-- START Information shown --
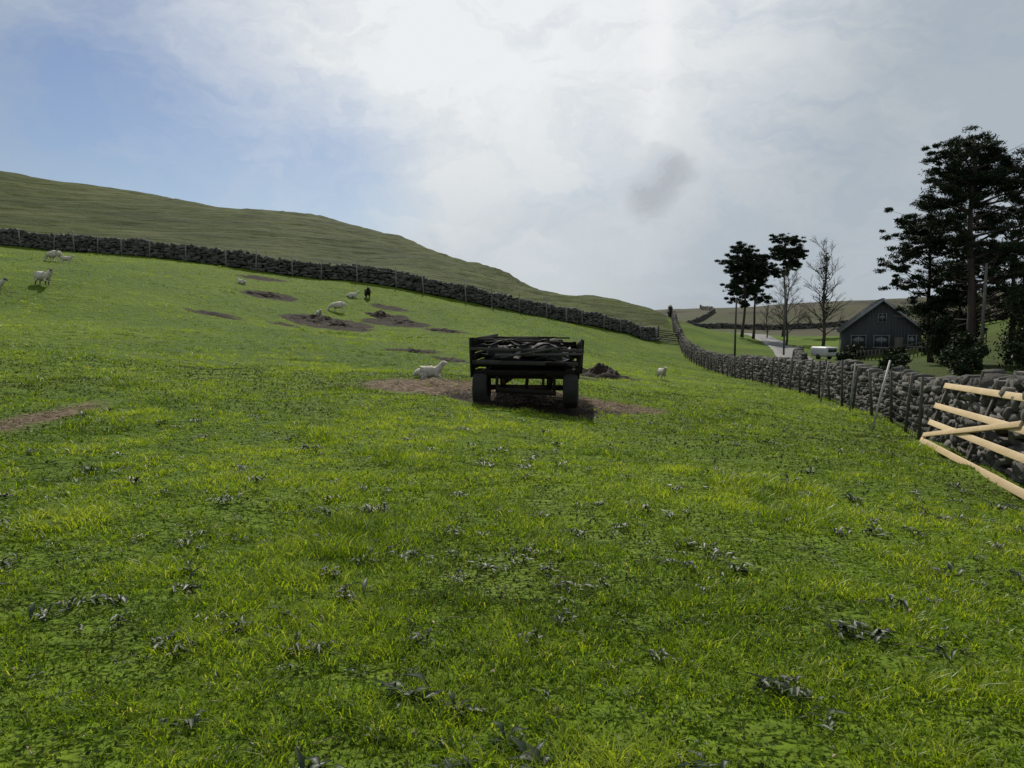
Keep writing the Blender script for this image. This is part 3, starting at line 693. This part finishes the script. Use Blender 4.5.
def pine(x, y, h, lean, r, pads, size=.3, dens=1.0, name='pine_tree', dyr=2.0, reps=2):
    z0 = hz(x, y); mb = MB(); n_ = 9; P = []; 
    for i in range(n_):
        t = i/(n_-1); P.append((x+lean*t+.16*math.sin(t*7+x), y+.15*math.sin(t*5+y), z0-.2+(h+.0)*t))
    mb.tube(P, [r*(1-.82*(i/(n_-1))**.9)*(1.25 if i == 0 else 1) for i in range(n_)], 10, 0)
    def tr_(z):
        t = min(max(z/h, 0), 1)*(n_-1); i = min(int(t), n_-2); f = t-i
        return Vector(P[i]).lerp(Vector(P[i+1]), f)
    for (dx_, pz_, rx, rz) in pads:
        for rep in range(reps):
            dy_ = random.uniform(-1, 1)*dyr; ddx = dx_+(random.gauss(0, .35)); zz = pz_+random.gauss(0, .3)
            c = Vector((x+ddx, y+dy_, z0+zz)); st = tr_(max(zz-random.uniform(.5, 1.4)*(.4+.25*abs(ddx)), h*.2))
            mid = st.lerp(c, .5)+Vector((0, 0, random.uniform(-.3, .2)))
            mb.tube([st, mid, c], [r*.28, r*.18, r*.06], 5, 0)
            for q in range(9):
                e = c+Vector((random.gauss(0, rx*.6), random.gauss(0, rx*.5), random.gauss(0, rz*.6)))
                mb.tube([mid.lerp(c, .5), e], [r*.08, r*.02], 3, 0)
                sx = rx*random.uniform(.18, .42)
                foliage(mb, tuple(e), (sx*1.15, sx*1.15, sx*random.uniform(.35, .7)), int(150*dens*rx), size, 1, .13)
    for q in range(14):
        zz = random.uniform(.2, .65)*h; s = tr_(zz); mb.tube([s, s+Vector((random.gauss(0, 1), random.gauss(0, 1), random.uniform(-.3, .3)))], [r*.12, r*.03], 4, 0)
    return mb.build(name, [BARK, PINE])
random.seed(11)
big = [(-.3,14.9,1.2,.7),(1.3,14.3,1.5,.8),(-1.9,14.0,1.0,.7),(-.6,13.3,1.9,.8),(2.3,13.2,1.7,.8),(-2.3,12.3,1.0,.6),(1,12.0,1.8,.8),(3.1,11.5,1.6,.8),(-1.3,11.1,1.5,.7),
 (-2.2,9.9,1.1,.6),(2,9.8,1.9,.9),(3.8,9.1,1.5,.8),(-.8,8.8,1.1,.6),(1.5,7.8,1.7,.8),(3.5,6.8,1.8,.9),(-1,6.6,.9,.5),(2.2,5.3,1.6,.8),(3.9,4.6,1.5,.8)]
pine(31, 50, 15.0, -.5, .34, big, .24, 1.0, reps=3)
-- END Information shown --
Requirements:
Output the data exactly. Pictures don't belong in the result.

Task solution:
Keep writing the Blender script for this image. This is part 3, starting at line 693. This part finishes the script. Use Blender 4.5.
def pine(x, y, h, lean, r, pads, size=.3, dens=1.0, name='pine_tree', dyr=2.0, reps=2):
    z0 = hz(x, y); mb = MB(); n_ = 9; P = []; 
    for i in range(n_):
        t = i/(n_-1); P.append((x+lean*t+.16*math.sin(t*7+x), y+.15*math.sin(t*5+y), z0-.2+(h+.0)*t))
    mb.tube(P, [r*(1-.82*(i/(n_-1))**.9)*(1.25 if i == 0 else 1) for i in range(n_)], 10, 0)
    def tr_(z):
        t = min(max(z/h, 0), 1)*(n_-1); i = min(int(t), n_-2); f = t-i
        return Vector(P[i]).lerp(Vector(P[i+1]), f)
    for (dx_, pz_, rx, rz) in pads:
        for rep in range(reps):
            dy_ = random.uniform(-1, 1)*dyr; ddx = dx_+(random.gauss(0, .35)); zz = pz_+random.gauss(0, .3)
            c = Vector((x+ddx, y+dy_, z0+zz)); st = tr_(max(zz-random.uniform(.5, 1.4)*(.4+.25*abs(ddx)), h*.2))
            mid = st.lerp(c, .5)+Vector((0, 0, random.uniform(-.3, .2)))
            mb.tube([st, mid, c], [r*.28, r*.18, r*.06], 5, 0)
            for q in range(9):
                e = c+Vector((random.gauss(0, rx*.6), random.gauss(0, rx*.5), random.gauss(0, rz*.6)))
                mb.tube([mid.lerp(c, .5), e], [r*.08, r*.02], 3, 0)
                sx = rx*random.uniform(.18, .42)
                foliage(mb, tuple(e), (sx*1.15, sx*1.15, sx*random.uniform(.35, .7)), int(150*dens*rx), size, 1, .13)
    for q in range(14):
        zz = random.uniform(.2, .65)*h; s = tr_(zz); mb.tube([s, s+Vector((random.gauss(0, 1), random.gauss(0, 1), random.uniform(-.3, .3)))], [r*.12, r*.03], 4, 0)
    return mb.build(name, [BARK, PINE])
random.seed(11)
big = [(-.3,14.9,1.2,.7),(1.3,14.3,1.5,.8),(-1.9,14.0,1.0,.7),(-.6,13.3,1.9,.8),(2.3,13.2,1.7,.8),(-2.3,12.3,1.0,.6),(1,12.0,1.8,.8),(3.1,11.5,1.6,.8),(-1.3,11.1,1.5,.7),
 (-2.2,9.9,1.1,.6),(2,9.8,1.9,.9),(3.8,9.1,1.5,.8),(-.8,8.8,1.1,.6),(1.5,7.8,1.7,.8),(3.5,6.8,1.8,.9),(-1,6.6,.9,.5),(2.2,5.3,1.6,.8),(3.9,4.6,1.5,.8)]
pine(31, 50, 15.0, -.5, .34, big, .24, 1.0, reps=3)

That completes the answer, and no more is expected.